EXERCISE REQUIREMENTS =
Each line that holds the word "Blender" counts once; give the total number of such lines and nothing else.

EXERCISE INPUT =
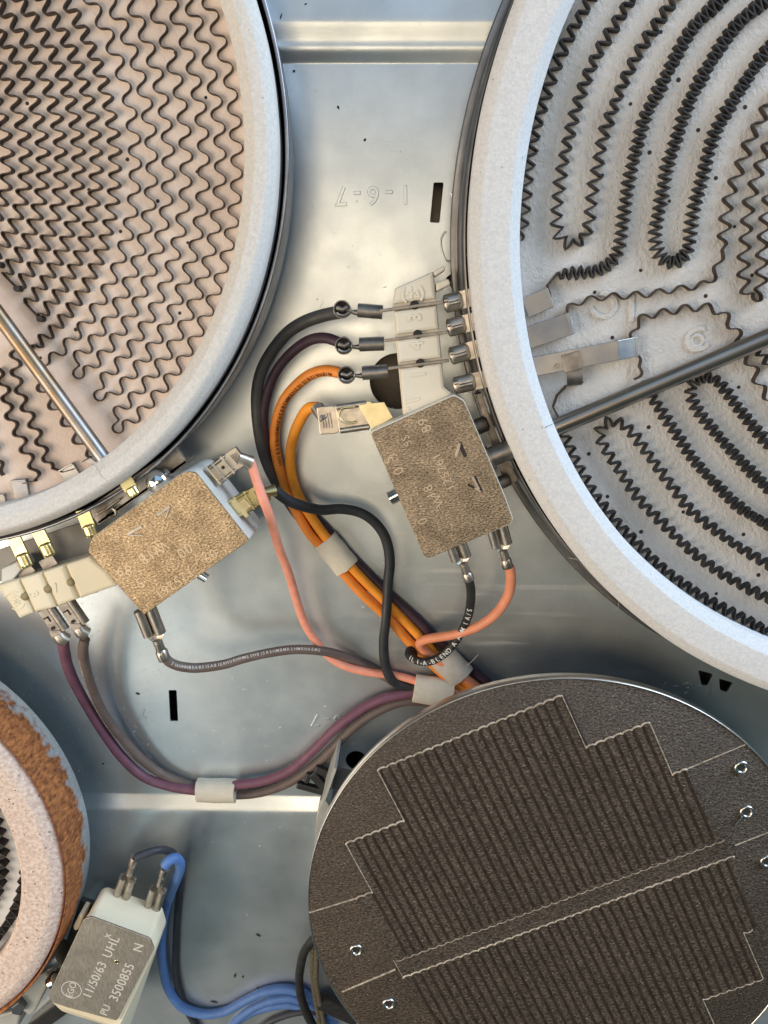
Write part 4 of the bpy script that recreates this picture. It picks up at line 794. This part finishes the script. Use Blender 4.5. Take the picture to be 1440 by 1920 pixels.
# brass spade bases on the left limiter housing
for q in (((390, 874), (416, 907)), ((437, 937), (465, 969))):
    b = MB(); F, L = frame_to(P(*q[0], 31), P(*q[1], 31)); b.box(F, 0, L, -.8, .8, -1.2, .3, .15); b.box(F, L*.25, L*.75, .3, 3.2, -.7, 0, .1); b.build('brass_tab', M['brass_pale'], Lm)
# salmon and printed black from the right limiter
o, _ = wire('wire', [(955, 1062, 27), (958, 1082, 26), (953, 1115, 24), (932, 1148, 22), (901, 1172, 20), (859, 1188, 17), (821, 1195, 14), (798, 1199, 11), (787, 1206, 9), (795, 1219, 7.4), (811, 1232, 6.6), (838, 1248, 5.5), (863, 1264, 5), (885, 1281, 4), (915, 1302, 3.4), (950, 1330, 3)], 1.68, 'w_salmon', 'salmon wire arching from the bronze plate to the grey tape')
straight_conn(o, (929, 980), (952, 1064), 29, 27.5, 'steel', 7.2, .50)
o, p_bk = wire('wire', [(877, 1082, 27), (882, 1098, 26), (883, 1122, 24), (879, 1150, 21), (869, 1176, 18), (853, 1204, 16), (829, 1229, 14), (802, 1241, 12), (778, 1237, 9.5), (766, 1226, 7), (770, 1218, 4.6), (786, 1226, 2.4), (815, 1250, 2.3), (850, 1280, 2.3)], 1.52, 'w_blackp', 'short black wire with white printed letters under the bronze plate')
straight_conn(o, (852, 1012), (880, 1088), 29, 27.5, 'steel', 7.0, .46)
print_on(p_bk[::-1], 27, 95, 'white_print', o, 5, 1.52, 1.8, txt='ILI-A-BLEND A AWM I A/S', side=.1)
# left limiter lower wires
o, p_gb = wire('wire', [(308, 1233, 27), (320, 1243, 26), (340, 1250, 24), (370, 1252, 21), (419, 1246, 18), (456, 1235, 16), (505, 1224, 14), (550, 1218, 12), (599, 1220, 9), (645, 1230, 5), (674, 1243, 2.6), (703, 1257, 2.3), (740, 1280, 2.3), (780, 1300, 2.3)], 1.7, 'w_brown', 'grey-brown wire with faint print running right from the bottom corner of the gold plate')
straight_conn(o, (272, 1142), (309, 1237), 29, 27, 'steel', 8.0, .50)
print_on(p_gb, 3, 58, 'etch_pale', o, 9, 1.7, 1.1, side=.55)
def two_up(parent, a, c, z):
    """female terminal seen from the side: folded barrel and flat tongue"""
    F, L = frame_to(P(*a, z), P(*c, z)); b = MB()
    b.tube([F(0, 1.9, -1.0), F(L*.78, 1.9, -1.0)], 1.5, 14); b.box(F, -.8, L*.72, -2.6, 1.2, -1.0, .2, .3); b.prism([(L*.55, -2.6), (L*.72, 1.0), (L, .6), (L*1.05, -3.0), (L*.7, -3.4)], -1.2, .4, .3, F, corner=.5); k = b.build('spade_connector', M['steel_dull'], parent)
    b = MB(); b.box(F, L*.18, L*.22, -2.0, -.2, .15, .5); b.box(F, L*.18, L*.36, -.5, -.2, .15, .5); b.cyl(F(L*.56, -1.0, .1), F(L*.56, -1.0, .7), .6, 10); b.build('crimp_mark', M['slotdark'], k)
    C = F(L*1.0, -.9, -.5); b = MB(); b.tube([F(L*.8, -.9, -.5), F(L*.95, -.9, -.5), F(L*1.1, -.2, -1.2)], [2.2, 2.5, 2.4], 14); b.build('insulation_crimp', M['steel'], k)
o, _ = wire('wire', [(118, 1206, 22), (121, 1222, 20), (126, 1245, 17), (138, 1276, 14), (167, 1329, 10), (197, 1377, 7.5), (231, 1422, 6), (269, 1456, 5.2), (317, 1474, 5), (370, 1482, 5), (407, 1482, 5), (445, 1472, 5), (494, 1464, 5), (542, 1445, 5.2), (591, 1403, 5.5), (622, 1372, 5.5), (654, 1346, 5.5), (685, 1325, 5), (716, 1311, 4.5), (747, 1303, 4), (778, 1299, 3.6), (820, 1306, 3.4), (860, 1316, 3.2), (910, 1340, 3)], 1.9, 'w_plum', 'long plum wire sagging from the cream block to the lower tape')
two_up(o, (84, 1145), (120, 1198), 26)
o, p_br = wire('wire', [(158, 1199, 22), (156, 1215, 20), (158, 1240, 17), (171, 1287, 13), (197, 1342, 9), (234, 1391, 6.5), (272, 1429, 4.5), (312, 1456, 3.2), (372, 1478, 2.6), (407, 1485, 2.5), (445, 1490, 2.5), (497, 1484, 2.5), (550, 1463, 2.5), (602, 1424, 2.5), (625, 1402, 2.5), (660, 1366, 2.5), (700, 1338, 2.4), (760, 1315, 2.4), (830, 1320, 2.4)], 1.78, 'w_brown', 'brown wire running beside the plum wire from the cream block')
two_up(o, (121, 1132), (158, 1186), 26); print_on(p_br, 10, 60, 'etch_pale', o, 11, 1.78, .9, side=-.6)
# blue group
o, _ = wire('wire', [(309, 1623, 30), (316, 1615, 30), (326, 1610, 29), (335, 1613, 27), (337, 1628, 25), (332, 1645, 22), (322, 1670, 17), (311, 1700, 13), (304, 1735, 10), (302, 1775, 8), (305, 1811, 7), (317, 1856, 6), (342, 1888, 5.4), (380, 1901, 5), (419, 1897, 5), (457, 1878, 5), (495, 1860, 5), (534, 1854, 5), (562, 1860, 5), (590, 1874, 4.6), (640, 1900, 4)], 1.9, 'w_blue', 'bright blue wire hooked over its connector and looping to the bottom')
straight_conn(o, (285, 1704), (310, 1628), 24, 29, 'steel', 6.6, .50)
wire('wire', [(420, 1945, 2.6), (445, 1912, 2.8), (475, 1890, 3), (511, 1875, 3.2), (547, 1871, 3.4), (579, 1882, 3.2), (625, 1905, 3)], 1.8, 'w_blue', 'second blue wire, below the hooked one at the bottom edge')
wire('wire', [(405, 1960, 2.3), (432, 1925, 2.3), (464, 1902, 2.3), (505, 1888, 2.3), (543, 1884, 2.3), (585, 1896, 2.3), (630, 1920, 2.3)], 1.75, 'w_blue', 'lowest blue wire at the bottom edge of the picture')
o, _ = wire('wire', [(253, 1610, 29), (264, 1604, 28), (278, 1599, 27), (297, 1594, 25), (314, 1595, 22), (329, 1606, 16), (338, 1632, 9), (337, 1670, 5), (333, 1710, 3.8), (330, 1763, 3.8), (330, 1827, 3.8), (340, 1872, 3.8), (356, 1904, 3.8), (378, 1940, 3.8)], 1.45, 'w_slate', 'thin slate wire arching from the left tab of the lettered limiter')
straight_conn(o, (227, 1684), (254, 1607), 24, 28, 'steel', 6.6, .50)
wire('wire', [(470, 1945, 3.8), (500, 1919, 3.8), (534, 1904, 3.8), (566, 1897, 3.8), (610, 1897, 3.8)], 1.45, 'w_slate', 'slate wire crossing under the black cable at the bottom edge')
wire('wire', [(600, 1750, 20), (582, 1767, 18), (570, 1786, 16), (564, 1809, 14), (561, 1834, 12.5), (563, 1862, 11), (571, 1890, 10), (585, 1920, 9), (605, 1955, 8)], 1.75, 'w_blackp', 'thick black cable curling out under the warming disc')
wire('wire', [(588, 1760, 17), (586, 1794, 15), (586, 1827, 13), (590, 1865, 11), (596, 1896, 9), (602, 1935, 8)], 1.05, 'w_tan', 'left tan braided lead beside the black cable')
wire('wire', [(594, 1780, 17), (593, 1810, 15), (593, 1840, 13), (598, 1872, 11), (604, 1900, 9), (611, 1940, 8)], 1.05, 'w_tan', 'right tan braided lead beside the black cable')
b = MB(); F, L = frame_to(P(598, 1874, 8), P(670, 1905, 8)); b.tube([F(0, 0, 0), F(1, 0, 0), F(L, 0, 0)], [3.6, 4.0, 4.2], 18, ry=.8); tag(b.build('cable_sleeve', M['sleeve']), 'black braided sleeve at the edge of the warming disc by the blue wires', 'cable sleeve')
# tapes
def tape(a, c, wd, hh, z, m, label):
    A, C = P(*a, z), P(*c, z); F, L = frame_to(A, C); n = 7; b = MB(); seg = 28; rows = []; inn = []
    j = rng.normal(0, .12, (2, seg))
    for i in range(n):
        x = L*i/(n-1); row = []
        for k in range(seg):
            t = 2*PI*k/seg; e = (j[0, k] if i == 0 else j[1, k] if i == n-1 else 0)
            cx, sy = math.cos(t), math.sin(t)
            row.append(F(x+e, wd*cx*(1+.02*math.sin(2*x)), hh*math.copysign(abs(sy)**.85, sy)+.15*math.sin(2*t+x*.5)))
        rows.append(row)
    b.grid(rows, True, closed_v=True)
    for r_ in (rows[0], rows[-1]):
        k0 = len(b.v); b.v += [tuple(q) for q in r_]; b.f.append(tuple(k0+i for i in range(seg))); b.sm.append(False)
    return tag(b.build('cloth_tape', M[m]), label, 'tape', 'tape bands round the wires')
tape((609, 1013), (651, 1064), 4.9, 3.9, 4.2, 'tape', 'cream woven tape round the orange wires under the S-shaped wire')
tape((824, 1226), (866, 1268), 5.4, 3.6, 4.0, 'tape_grey', 'greyish tape under the white lettered black wire')
tape((777, 1290), (848, 1301), 5.6, 3.4, 4.0, 'tape', 'cream woven tape beside the top left rim of the warming disc')
tape((371, 1481), (442, 1483), 4.5, 4.5, 4.4, 'tape', 'small cream tape round the plum wire above the bright step')

# ================================================================== BRACKETS AND CLIP BY THE WARMING DISC
br = thing('support_bracket', tuple(P(640, 1480, 0)), 'bent grey sheet bracket standing under the left edge of the warming disc', 'bracket')
b = MB(); a0, a1 = P(629, 1441, 24), P(604, 1512, 24); F, L = frame_to(a0, a1); b.box(F, 0, L, -.5, .5, -23, 0, .1); 
b.prism(poly_px([(593, 1535), (606, 1494), (619, 1513), (601, 1560), (590, 1600)], 14), 2, 14, .2); b.build('upright', M['greyplastic'], br)
b = MB(); b.prism(poly_px([(629, 1438), (676, 1452), (676, 1478), (622, 1480)], 20), 19.2, 20, .1); b.build('flange', M['darksteel'], br)
b = MB(); b.prism(poly_px([(600, 1500), (616, 1500), (590, 1620), (578, 1680)], 9), 2.5, 9, .2); b.build('foot', M['greyplastic'], br)
b = MB()
for a, c, wd in (((590, 1443), (624, 1458), 3.0), ((584, 1452), (614, 1486), 3.4), ((556, 1474), (616, 1490), 2.6), ((574, 1470), (579, 1452), 2.0)):
    F, L = frame_to(P(*a, 6), P(*c, 6)); b.box(F, 0, L, -wd/2, wd/2, -2.5, 0, .5)
tag(b.build('mounting_clip', M['black']), 'black plastic clip with splayed legs beside the grey bracket', 'clip')

# loose glass fibres
for a_, c_, z0, z1, lab_ in (((1083, 1050), (1066, 1046), 38, 30, 'pale fibre tuft lying across the gap at the lower left rim of the largest burner'), ((1160, 1128), (1152, 1146), 38, 22, 'short upright fibre on the bottom rim of the largest burner'), ((873, 1250), (896, 1228), 8, 12, 'long fine fibre sticking out of the greyish tape'),
                     ((884, 480), (866, 470), 36, 20, 'fine fibre bridging the dark gap above the block prongs'), ((893, 580), (872, 574), 36, 24, 'fine fibre between the two uppermost crimped tabs of the slotted block'), ((600, 576), (606, 560), 20, 14, 'tiny hair on the dark grey wire in the centre')):
    b = MB(); m_ = ((a_[0]+c_[0])/2+random.uniform(-4, 4), (a_[1]+c_[1])/2+random.uniform(-4, 4)); b.tube(smooth_path([P(*a_, z0), P(*m_, (z0+z1)/2), P(*c_, z1)]), .07, 5)
    tag(b.build('loose_fibre', M['tape']), lab_, 'fibre', 'loose glass fibres')

b = MB()
for q, a_, l_ in (((573, 8), .6, .5), ((527, 31), 1.2, .9), ((634, 201), 2.0, .5), ((684, 262), .9, .45), ((551, 133), .3, .4), ((484, 1754), 2.6, 1.1), ((440, 1830), 1.4, 1.0), ((401, 1879), 2.9, 1.6), ((484, 1856), 2.0, 1.2), ((258, 1301), 2.8, .8), ((193, 1432), .4, .5), ((335, 1763), 1.0, .4), ((455, 1832), 1.7, .5)):
    c_ = P(*q, .35 if q[1] < 1480 and q[1] > 60 else 2.9); v_ = Vector((math.cos(a_)*l_, math.sin(a_)*l_, 0)); b.tube([c_-v_, c_, c_+v_], [.16, .38, .2], 6, ry=.6)
tag(b.build('dark_crumb', M['slotdark'], floor), kind='stuff')

b = MB(); rd = random.Random(21)
for i in range(900):
    if i < 560: x_, y_ = rd.gauss(190, 150), rd.gauss(1330, 130)
    else: x_, y_ = rd.uniform(150, 1440), rd.uniform(130, 1900)
    if not 0 < x_ < 1440 or not 125 < y_ < 1915 or 1478 < y_ < 1530 or (308 < x_ < 342 and 1285 < y_ < 1362): continue
    c_ = P(x_, y_, .05 if y_ < 1480 else 2.52); a_ = rd.gauss(.9, .5); l_ = rd.choice((.18, .22, .3, .3, .45, .8)); w_ = rd.uniform(.12, .24)
    d_ = Vector((math.cos(a_)*l_, math.sin(a_)*l_, 0)); n_ = Vector((-math.sin(a_)*w_, math.cos(a_)*w_, 0)); u_ = Vector((0, 0, .08))
    b.add([c_-d_, c_+n_, c_+d_, c_-n_, c_+u_], [(0, 3, 4), (3, 2, 4), (2, 1, 4), (1, 0, 4)])
tag(b.build('dust', M['white_print'], floor), kind='stuff')
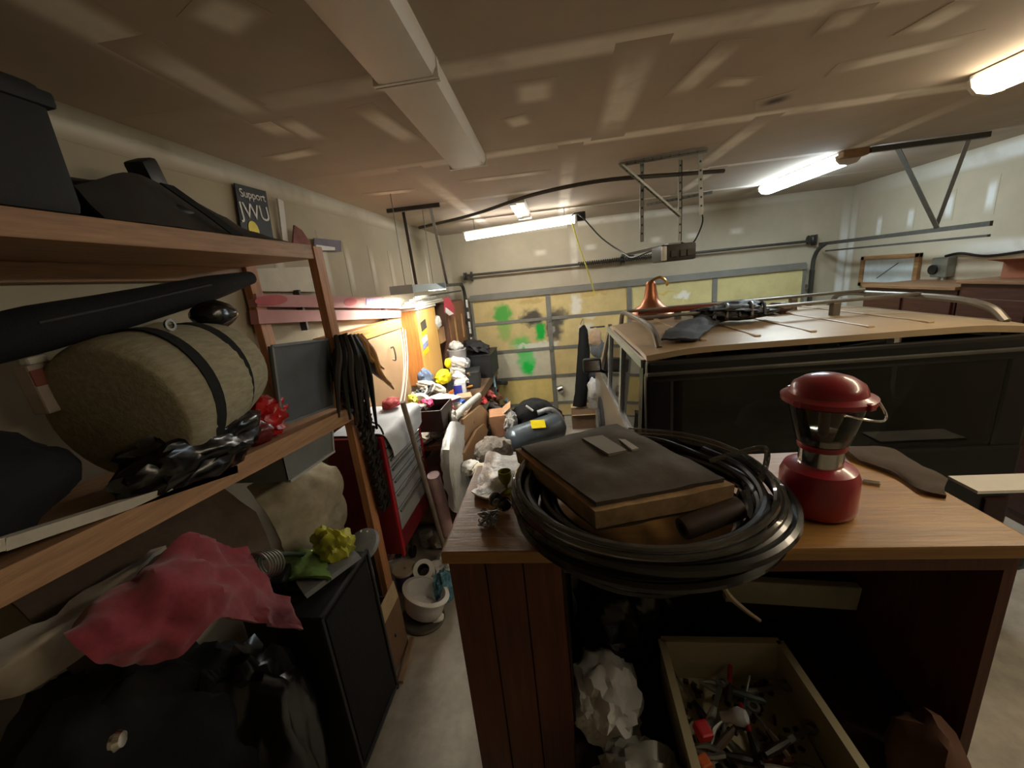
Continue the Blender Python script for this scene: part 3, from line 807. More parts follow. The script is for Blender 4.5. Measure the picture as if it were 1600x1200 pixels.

WRITTEN REPLY =
2